Liebe Janina Keßler! Im Vorstellungsgespräch haben Sie gesagt, dass Sie jetzt die Zielgruppe wechseln: Einmal wegen Ihres persönlichen Lebensalters, aber dann eben auch bei der Arbeit. Sie kommen von einer Jugendkirche und sind zum 1. Januar in der Erwachsenenbildung gestartet. Das Bistum Essen betreibt die Jugendliche GleisX in Gelsenkirchen, deren Team Sie in den letzten Jahre leiten durften. Das zeigt, wie Sie Ihre Gaben als Sozialarbeiterin in den Kontext der Kirche einbringen. Sie sind katholisch, und wir freuen uns, dass Sie Ihre Erfahrungen und Ihren Blick auf die Kirche bei uns einbringen wollen. Sie haben Ihre Masterarbeit über gute Beispiele ehrenamtlichen Engagements bei Jugendlichen geschrieben und damit ein Studium des Managements von diakonischen und sozialwirtschaftlichen Organisationen abgeschlossen. Seit den Pfadfindern haben Sie Erfahrung in der Gestaltung von Bildungsprozessen, und vor allem sind Sie geübt darin, sich in neue Zusammenhänge einzuarbeiten und tragfähige Netzwerke aufzubauen. Ihre Antwort auf die Frage, was denn das Spezifische an christlicher Bildungsarbeit sei, hat uns nachhaltig beeindruckt!
Eine weise Frau, die ihre Schätze auftut und uns hilft, miteinander und voneinander zu lernen, in generationsübergreifender und ökumenischer Perspektive, und um damit Gott zu ehren und den Menschen zu dienen.

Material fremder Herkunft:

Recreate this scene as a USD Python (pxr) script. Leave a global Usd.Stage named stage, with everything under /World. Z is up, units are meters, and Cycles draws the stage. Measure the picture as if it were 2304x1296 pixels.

Liebe Gemeinde, wir alle bringen Gaben mit zur Krippe? Nicht, weil wir dem Kind überhaupt irgendetwas schenken müssten. Sondern weil unsere Gaben und unser Einsatz eine Antwort ist auf dieses große Geschenk, das Gott uns macht. Der katholische Bischof Franz Kamphaus hat es so gesagt: Mach’s wie Gott – werde Mensch.
So sind es nicht nur drei, sondern viel mehr Menschen, die zur Krippe kommen und ihre Anbetung zeigen im Engagement füreinander und für die Welt. Eine jede und ein jeder von uns trägt zu dieser Kirche bei, die Gott ehrt und den Menschen dient.
So teilen wir aus, was uns froh gemacht hat und lassen den Stern auch zu Hause scheinen. Und damit komme ich zum Ende: Wenn Sie mögen, dann lassen Sie doch beim Aufräumen einen Stern übrig. Ein kleiner oder großer, der kann irgendwo liegen oder hängen, und dann und wann erinnert er Sie daran, dass das Licht des Sterns das ganze Jahr über für uns alle leuchtet. Amen.